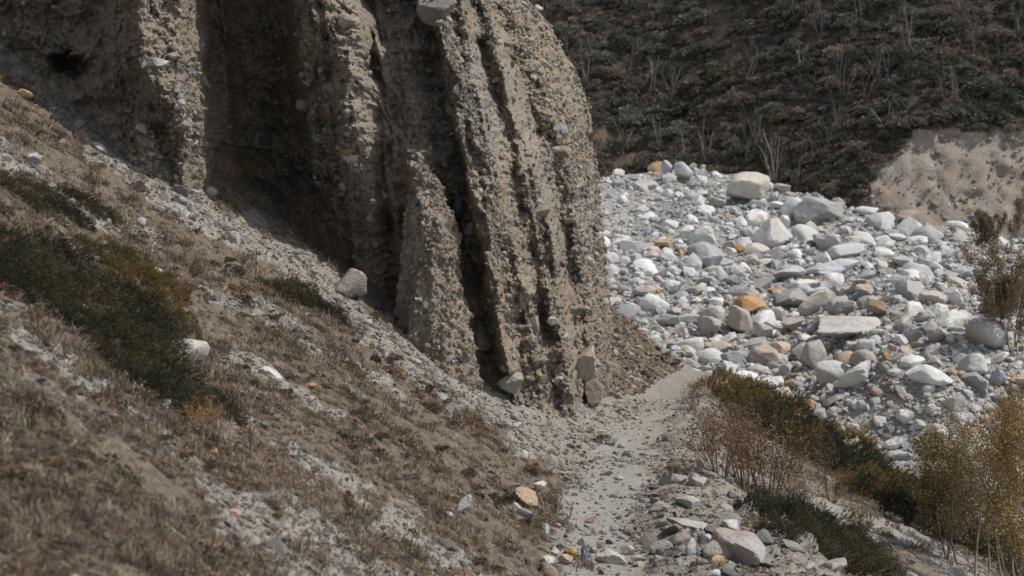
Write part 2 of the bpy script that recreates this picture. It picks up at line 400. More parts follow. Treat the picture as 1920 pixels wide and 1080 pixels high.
# groove (+) and ridge (-) depth in metres along q, growing above the foot
GROOVE = [(-340, 0), (-150, -.4), (0, .5), (95, .9), (150, .9), (215, .2), (245, -.5), (330, -.5), (360, -.6), (384, -.2), (402, 1.3), (450, 1.6), (520, 1.1), (570, .1), (600, -.75), (640, -.65), (690, -.2), (735, .3), (758, 1.3), (800, 2.4), (860, 2.6), (905, 2.3), (925, 1.5), (945, .1), (972, -.9), (1010, -.35), (1024, .05), (1036, .75), (1048, .45), (1056, -.3), (1070, -.25), (1084, .2), (1096, .5), (1112, -.15), (1135, -.2), (1150, .15)]
def build_cliff():
    qs = np.concatenate([np.arange(-340, 0, 3.0), np.arange(0, 1150, 1.0), [1150]])
    top = -500
    fpy = np.interp(qs, [f[0] for f in FOOT], [f[1] for f in FOOT])
    fa = hit(near_s, qs, fpy, 20, 62)
    Yf = fa[1].copy(); bad = np.isnan(Yf)
    Yf[bad] = np.interp(qs[bad], qs[~bad], Yf[~bad])
    k = np.ones(9) / 9; Yf = np.convolve(np.pad(Yf, 4, mode='edge'), k, 'valid')
    print('foot depth', dict(zip(qs[::120].astype(int), Yf[::120].round(1))))
    nv = 1150
    t = np.linspace(0, 1, nv)[:, None]
    PY = (fpy + 70)[None] * (1 - t) + top * t
    PX = np.zeros_like(PY); cp = np.array([r[0] for r in RIDGES])
    CP = np.zeros((nv, len(qs), 2))
    # each control ridge gives px at this py; interpolate between the two neighbouring ones
    vals = []
    for qv, pl in RIDGES:
        pl = sorted(pl); vals.append(np.interp(PY, [p[0] for p in pl], [p[1] for p in pl]))
    vals = np.stack(vals)
    idx = np.clip(np.searchsorted(cp, qs, side='right') - 1, 0, len(cp) - 2)
    fr = (qs - cp[idx]) / (cp[idx + 1] - cp[idx])
    cols = np.arange(len(qs))
    PX = vals[idx, :, cols].T * (1 - fr) + vals[idx + 1, :, cols].T * fr
    hgt = np.clip((fpy[None] - PY), 0, None) / F * 34
    gro = np.interp(qs, [g[0] for g in GROOVE], [g[1] for g in GROOVE])
    k = np.ones(7) / 7; gro = np.convolve(np.pad(gro, 3, mode='edge'), k, 'valid')
    qn = qs[None] + 0 * PY
    grow = .25 + .75 * sst(hgt / 3.0)
    grow = grow * (.85 + .35 * vn(qn / 90, hgt * .35, 0, 61))
    warp = 22 * vn(hgt * .40, qn / 70, 0, 62) + 11 * vn(hgt * 1.5, qn / 30, 2, 64) + 4 * vn(hgt * 4, qn / 12, 4, 66)
    warp = warp * sst(hgt / 1.5) * sst((1150 - qn) / 60)
    gro2 = np.interp(qn + warp, qs, gro)
    gd = np.interp(qs, [390, 402, 450, 520, 560, 740, 760, 915, 940, 1020, 1150], [.5, .55, .45, .45, .6, .7, .95, .85, .7, .5, .45])
    Yd = Yf[None] + .13 * hgt + gro2 * grow * gd[None]
    # buttress, pillar and recess bulge out above the foot, added to catch light
    bl = np.interp(qn + warp, [540, 590, 640, 700, 735, 756], [0, 1, 1, .8, .45, 0])
    Yd = Yd - 2.3 * bl * sst(hgt / 4.5)
    Yd = Yd - .7 * np.interp(qn + warp, [230, 270, 350, 384, 395], [0, .8, 1, .7, 0]) * sst(hgt / 2)
    Yd = Yd - 2.6 * np.interp(qn + warp, [404, 450, 540, 580], [0, .9, 1, .2]) * sst(hgt / 5)
    # round the right-hand end away from the camera, more so higher up
    e = np.clip((qn - 1085) / 65, 0, 1); Yd = Yd + (1.0 + .25 * hgt) * e ** 2 * 1.1
    upr = sst((hgt - 5) / 5); e2 = np.clip((qn - 930) / 220, 0, 1); Yd = Yd + upr * 2.6 * e2 ** 1.6
    # secondary rills, vertical grain
    PX = PX + (4.5 * vn(hgt * 2.2, qn / 26, 1, 68) + 2.8 * vn(hgt * 5.5, qn / 11, 1, 69) + 1.6 * vn(hgt * 13, qn / 6, 1, 70)) * np.clip(hgt / .4, 0, 1)
    A, S = ray(PX, PY); X = A * Yd; Z = 5 + S * Yd
    rill = vn(X * 1.7 + .35 * Z, Z * .10, 0, 63); rill2 = vn(X * 4.2 + .8 * Z, Z * .28, 0, 65)
    dy = .38 * (np.abs(rill) * 2 - .8) + .16 * rill2
    dy = dy + .32 * fbm(X * 1.5, Z * 1.1, 3.0, 4, 67, .6) + .10 * fbm(X * 6, Z * 6, 1, 3, 71, .7)
    lump = vn(X * 2.6, Z * 2.6, 4, 75); dy = dy - .16 * sst((lump - .2) / .4); lump = vn(X * 1.1 + 9, Z * 1.6, 4, 76); dy = dy - .28 * sst((lump - .35) / .25)
    ledge = vn(X * .9, Z * 5.5, 0, 77); dy = dy - .07 * sst((ledge - .2) / .3)
    # cave in the recess at the far left
    wx, wy = PX + 14 * vn(PX / 16, PY / 16, 0, 78) + 6 * vn(PX / 6, PY / 6, 0, 79), PY + 12 * vn(PX / 16, PY / 16, 7, 78) + 5 * vn(PX / 6, PY / 6, 4, 79)
    cv = sst(1.6 - 1.6 * np.hypot((wx - 128) / 44, (wy - 118) / 27 * np.where(wy < 118, 1.25, .8))); dy = dy + 1.3 * cv
    cv = np.exp(-(((PX - 165) / 16) ** 2 + ((PY - 195) / 14) ** 2)); dy = dy + .5 * cv
    Yd = Yd + dy * (.35 + .65 * sst(hgt / .6))
    X = A * Yd; Z = 5 + S * Yd
    # flank running back into the hill on the right, and a cap on top
    nf = 90; bk = (np.linspace(0, 1, nf + 1)[1:] ** 1.4 * 26)
    ex = X[:, -1:] ; ey = Yd[:, -1:]; ez = Z[:, -1:]
    FX = ex + .02 * bk[None] - .15 * (bk[None] > .3) * 0 - .010 * bk[None] ** 1.2 * np.clip(ez, 0, 9)
    FY = ey + bk[None]; FZ = ez + 0 * bk[None]
    FX = FX + sst(bk / .8)[None] * (.35 * (np.abs(vn(FY * 1.2, FZ * .12, 0, 81)) * 2 - .8) + .16 * fbm(FY * 1.5, FZ * 1.5, 0, 4, 83) - .35)
    X = np.concatenate([X, FX], 1); Yd = np.concatenate([Yd, FY], 1); Z = np.concatenate([Z, FZ], 1)
    gm = sst((X - (-7)) / 9) * sst((Z - 1.5) / 6) * sst((vn(X * .8 + .25 * Z, Z * .25, 0, 85) + .25) / .7)
    gm = np.maximum(gm, .35 * sst((vn(X * .5, Z * .3, 2, 87) - .1) / .5))
    # cap: rows running back from the top edge
    bc = np.array([.8, 2.5, 6, 14, 30])
    CX = X[-1][None] + 0 * bc[:, None]; CY = Yd[-1][None] + bc[:, None]; CZ = Z[-1][None] + np.array([.5, 1.1, 1.8, 2.5, 1.5])[:, None]
    n_u = X.shape[1]
    V = np.stack([np.concatenate([X, CX]), np.concatenate([Yd, CY]), np.concatenate([Z, CZ])], -1)
    g = np.concatenate([gm, 0 * CX]); A_ = np.stack([g, g, g], -1).reshape(-1, 3)
    me = mesh_np('cliff', V.reshape(-1, 3), grid_faces(n_u, V.shape[0]), True, {'mask': A_}, [M_cliff])
    o = obj('cliff', me, label='tall fluted cliff of brown stony moraine earth rising above the grassy slope', cat='cliff')
    # normals for stone placement
    du = np.gradient(V[:nv], axis=1); dv = np.gradient(V[:nv], axis=0)
    nn = np.cross(du, dv); nn /= np.maximum(np.linalg.norm(nn, axis=-1, keepdims=True), 1e-9)
    flip = nn[..., 1] > 0
    if (nn[..., 1][:, :800] > 0).mean() > .5: nn = -nn
    return o, V[:nv, :len(qs)], nn[:, :len(qs)], qs
CLIFF, CV, CN, CQ = build_cliff()
def build_spire():
    # free-standing earth pillar leaning against the wall: apex (785,310), foot (755..900, 700)
    rows = [(300, 782, 2, 4), (312, 768, 800, 0), (335, 765, 818, 0), (365, 766, 828, 0), (400, 762, 838, 0), (450, 760, 850, 0), (500, 757, 858, 0), (560, 754, 866, 0), (620, 754, 878, 0), (700, 756, 894, 0), (780, 758, 905, 0)]
    nv, nu = 420, 300
    py = np.linspace(304, 780, nv)[:, None]
    L = np.interp(py, [304] + [r[0] for r in rows[1:]], [781] + [r[1] for r in rows[1:]])
    Rr = np.interp(py, [304] + [r[0] for r in rows[1:]], [785] + [r[2] for r in rows[1:]])
    i = np.argmin(np.abs(CQ - 870)); yf = CV[60, i, 1]
    Yc = float(hit(near_s, [835], [692], 20, 62, 300)[1][0]) + .5; print('spire depth', Yc)
    Yc = Yc + .0 * py
    Yc = Yc + .0011 * (700 - py)
    A1, S = ray(L, py); A2, _ = ray(Rr, py)
    cx = (A1 + A2) / 2 * Yc; rx = (A2 - A1) / 2 * Yc; Z = 5 + S * Yc
    th = np.linspace(0, 2 * np.pi, nu, endpoint=False)[None]
    dirx, diry = np.cos(th), np.sin(th)
    # arete towards the camera right, so the right flank faces the sun
    rr = 1 + .10 * np.cos(2 * (th - 5.2)) 
    X = cx + rx * rr * dirx; Y = Yc + .25 + 1.15 * rx * rr * diry; ZZ = Z + 0 * th
    n = .16 * fbm(X * 2, Y * 2, ZZ * .7, 3, 91) + .09 * fbm(X * 6, Y * 6, ZZ * 4, 3, 95, .6) + .10 * (np.abs(vn(X * 3, Y * 3, ZZ * .4, 97)) - .4)
    k = sst((py - 304) / 60)
    X = X + dirx * n * k; Y = Y + diry * n * k; ZZ = ZZ + .04 * fbm(X * 3, Y * 3, 0, 2, 99) * k
    V = np.stack([X, Y, ZZ], -1).reshape(-1, 3)
    idx = np.arange(nu * nv).reshape(nv, nu); nx = np.roll(idx, -1, 1)
    Fc = np.stack([idx[:-1], idx[1:], nx[1:], nx[:-1]], -1).reshape(-1, 4)
    me = mesh_np('spire', V, Fc, True, {'mask': np.full((len(V), 3), .12)}, [M_cliff])
    obj('spire', me, parent=CLIFF, label='pointed earth pillar standing against the cliff foot')
    G = V.reshape(nv, nu, 3)
    du = np.roll(G, -1, 1) - np.roll(G, 1, 1); dv = np.gradient(G, axis=0)
    nn = np.cross(dv, du); nn /= np.maximum(np.linalg.norm(nn, axis=-1, keepdims=True), 1e-9)
    c = np.stack([cx + 0 * th, Yc + 0 * th, ZZ * 0 + Z], -1)
    s = np.sign((nn * (G - c)).sum(-1, keepdims=True)).mean()
    return G, nn * (1 if s > 0 else -1)
SV, SN = build_spire()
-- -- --
OBJECTIVE
Using the listing above, show every line that includes the string "this".

EXERCISE RESULT
Write part 2 of the bpy script that recreates this picture. It picks up at line 400. More parts follow. Treat the picture as 1920 pixels wide and 1080 pixels high.
    # each control ridge gives px at this py; interpolate between the two neighbouring ones